Sauna sisters: Female friends forge strong bond over longtime parties

Memorabilia belonging to Retta Hendricks Backus includes a photo of some of her sauna friends. She began the “sisterhood of sweat” tradition eight years ago at her country home south of Lawrence.

Friends gather for snacks and a drink in Retta Hendricks Backus’ studio, adjacent to the sauna area. From left, facing camera, are Malika Lyon, Mickey Alberding, Deborah Pine, Janette Michaels and Alison Dishinger.

Some women bond over bridge, Bunco or book clubs. Others connect in coffee klatches or cocktail hours.
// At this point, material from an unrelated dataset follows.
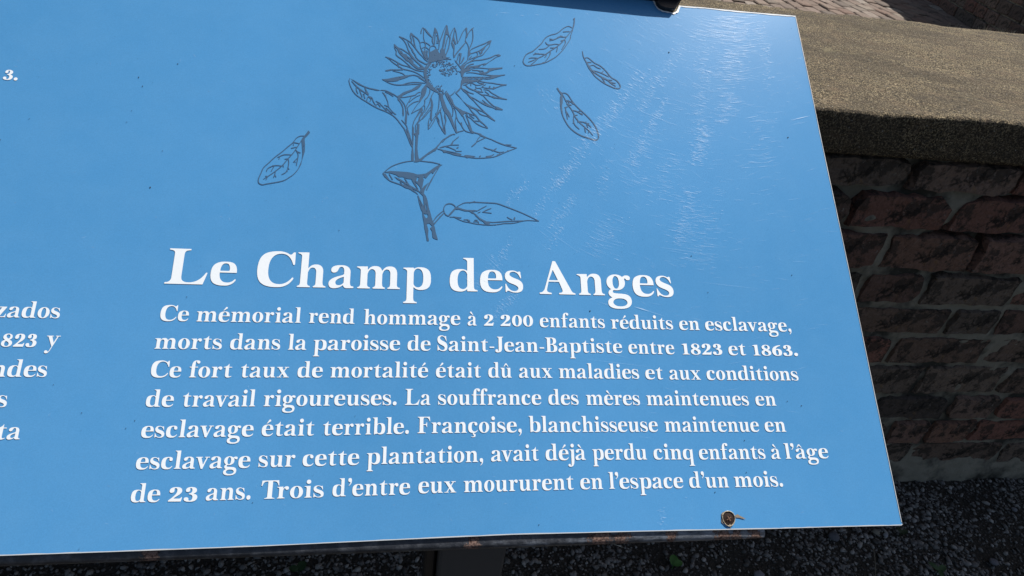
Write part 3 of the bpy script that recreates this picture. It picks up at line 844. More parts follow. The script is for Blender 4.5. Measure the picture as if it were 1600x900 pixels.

Still others share fun, fears and frustrations during tennis games, workouts or long-distance runs.

But some prefer heated discussions — very heated — like the group of intrepid female friends who gather every week in a 180-degree wood-burning Finnish sauna.

The Thursday night sisterhood of sweat was started eight years ago by Lauretta Hendricks Backus, a longtime sauna aficionado.

“My husband’s father (Oswald Prentiss Backus III) was a professor in Eastern European studies, and he took two sabbaticals with his family in the ’60s,” Backus explains. “They lived in Finland and got into taking saunas there. So, when they came back to Lawrence, they put a sauna in their house. I believe it was the first sauna in Lawrence.

“Meanwhile, I used to take saunas at Robinson Gym at KU and always liked them. Then, I married Ozzie, and we’d take the kids to the Robinson sauna after swimming lessons.”

Eventually, Lauretta and Ozzie built their own sauna at their country home south of Lawrence.

“We had — and still have — regular, monthly open saunas for anybody that wants to come,” she says. “But it’s coed, and a lot of my friends aren’t used to that — taking your clothes off or whatever — so I thought ‘Why not just have an all-girl one?'”

A ritual was born, starting with five or six women and eventually exceeding 15, at times.

“I usually start the fire around 6:30, then everyone shows up right around 7. People bring wine or beer and food, and we sit and have a drink in my studio. Then, we go in around 7:20 and go in and out of the sauna about three times. We have a six-foot horse tank on the deck and a smaller horse tank inside (for submerging between sessions). People are usually gone by 9:30.”

Retta repeated the routine weekly until “sauna girl” and Lawrence resident Louise Smith took over the heated hosting duties on alternate weeks.

“I had always wanted to build one at our place, so — about six years ago — we built a free-standing sauna building in back of our house,” Smith recalls. “We answered an ad in the newspaper from someone who was tearing a sauna apart during a remodel. It turned out to be the sauna in the house where the Backuses grew up. We got the cedar planks for the benches, walls and ceiling, and the wood stove, too.”

The appeal of sauna night goes beyond working up a good sweat.

“The heat is very relaxing, but it’s not just the sauna,” says Malika Lyon. “It’s the whole experience. There is a bonding. It’s fun, and it’s a source of support. Some of the women have been through really life-threatening health challenges, and we share that. We have worries with our children that we share. And we talk about books and movies, things like that.”

Janette Michaels agrees.

“I go every week or every other week,” she says. “I get so much out of it, especially the camaraderie with the other women. We just share our lives as we live them. We’ve been through illnesses, and children and grandchildren. All of the things life throws your way. And (the heat) is an incredibly comforting feeling. It feels really healthy.”

The group grew organically as one woman invited another to take part in the perspiration.

“I got into it through Janette because we’d been longtime friends,” remembers Mickey Alberding, a three-year sauna night regular. “She introduced me to Retta. And, actually, Janette used to have a sauna when she lived way north of town, and we used to take them out there.”

Vickie Goetz was part of the original coed sauna group before converting to the girls-only Thursday night format.

“Retta’s very outgoing and friendly, and it just seems like there’s always somebody new that comes,” Goetz notes. “Someone she met through the Unitarian Fellowship or work or an old friend from out-of-town. I’ve met a lot of really nice women.”

Jennifer Ball credits the sauna group for helping her establish roots as a newcomer to Lawrence.

“I know that without this group of women, I wouldn’t still be in Kansas,” she said recently, while relaxing before a sauna. “That’s the truth. Before I met them, I had no community here. Now I do.”

Backus says there’s a stripped-down honesty and closeness in her group of friends that would be there whether they were sipping coffee or cocktails, playing Bunco or bridge. But, she adds, there is something special about the sauna.

“You’re at your most genuine when you’re in there.”